A 10 heures trente, la première course Plr commence. Elle se passe à l’hippodrome Saint-Malo sur une distance de 1.800 mètres. Chez les parieurs qui avaient misé, la concentration est au maximum. Parfois, c’est un coup de menton par-ci, par-là, comme pour pousser son cheval à la victoire. Un parieur en boubou bleu ne tient plus sur son banc. Il se lève et s’approche du poste téléviseur, le regard anxieux. Les étalons franchissent la ligne d’arrivée. L’ordre d’arrivée s’affiche à l’écran. Le bonhomme consulte son ticket de jeu qu’il avait en main. L’expression de son visage et la moue à ses lèvres indiquent qu’Elimane Sakho a perdu. Nullement découragé, il ravale sa déception et s’en retourne prendre d’autres tickets pour miser sur les courses suivantes. S’il en faut, il misera sur toutes les courses de la journée, c’est-à-dire une toutes les trente minutes. Et le Ramadan dans tout ça ? Elimane, sans doute gêné et surpris par la question, lâche, laconique : «ça fait rien ! »

 

Quand l’espoir nourrit son homme

 

Deux courses Plr plus tard, l’ambiance monte d’un cran. C’est bientôt la course la plus attendue de la journée : l’événementiel qui doit débuter à 11 heures 50 minutes. Les tractations vont bon train. « Couplet placé « 7-9 », »7-9 », « 7-9 » s’égosille un homme moustachu en faisant le tour de la salle Plr et de la cour. Il fait partie de ces paumés qui squattent l’agence et qui cherchent une ou deux autres personnes pour miser leurs maigres ressources, des adeptes du « mbaxal », comme on dit dans ce milieu. Il ne tarde pas à trouver un partenaire et s’empresse d’aller jouer la combinaison.

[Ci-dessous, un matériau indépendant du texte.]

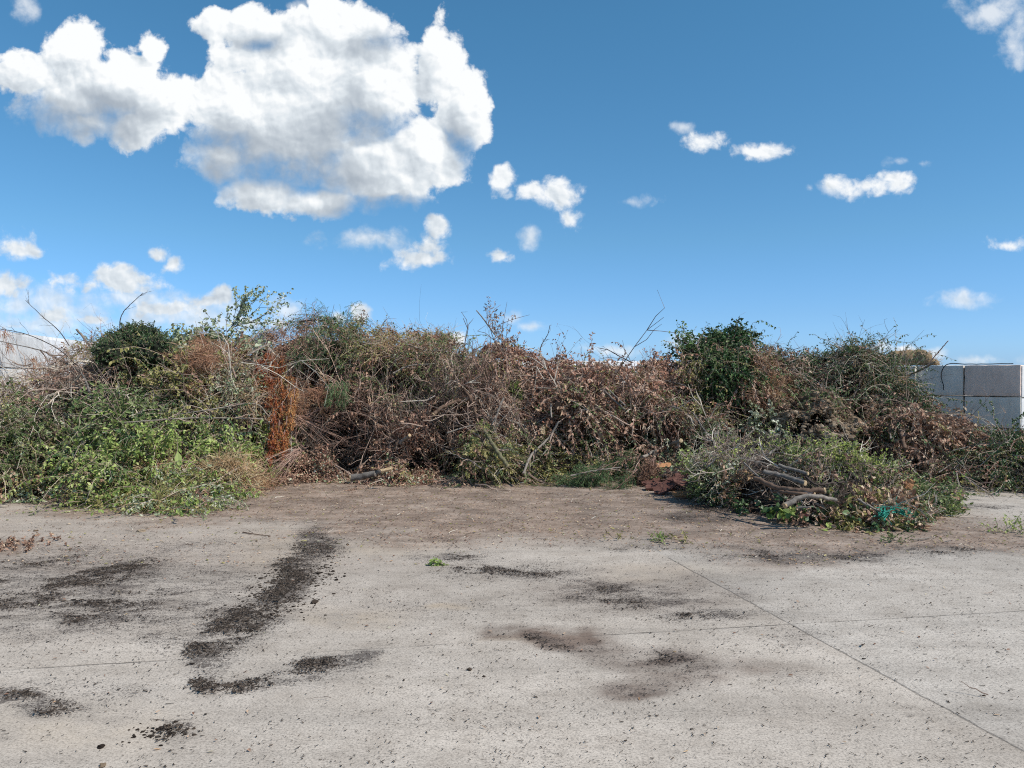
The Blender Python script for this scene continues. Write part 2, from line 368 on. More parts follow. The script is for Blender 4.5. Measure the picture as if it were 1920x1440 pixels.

Du « mbaxal » c’est ce qu’ont également fait Aldiouma Diallo, vendeur de café à l’entrée de l’agence et son compatriote Ibrahima Diallo.

Le Ramadan ne les ayant aucunement dissuadés de jouer. « Même en temps normal, le jeu de hasard est interdit. Moi, je n’ai pas le choix, je suis pauvre et je reste persuadé que le seul moyen de m’en sortir, c’est de gagner au Pmu », se justifie Ibrahima.

La grande course est enfin lancée. Les discussions et pronostics sur tel ou tel cheval s’estompent. L’heure est à la concentration. Les plus anxieux quittent leur banc et vont se placer debout le nez presque collé à l’écran. A mesure que la course se poursuit, des gestes de dépit fusent de part et d’autre. Soit un cheval sur lequel on avait misé s’est fait larguer par ses concurrents, soit il a été éliminé pour avoir galopé alors que la course se fait au trot. Trois tours de pistes plus tard, c’est la fin.

Personne parmi la foule de parieurs n’a exulté. On maudit tel cheval, on suppute sur tel autre. Pourtant dans cet univers infernal des jeux de hasard où ne se rencontrent quasiment que des hommes, on se nourrit toujours d’espoir. Même le Ramadan ne peut dissuader les accros du jeu.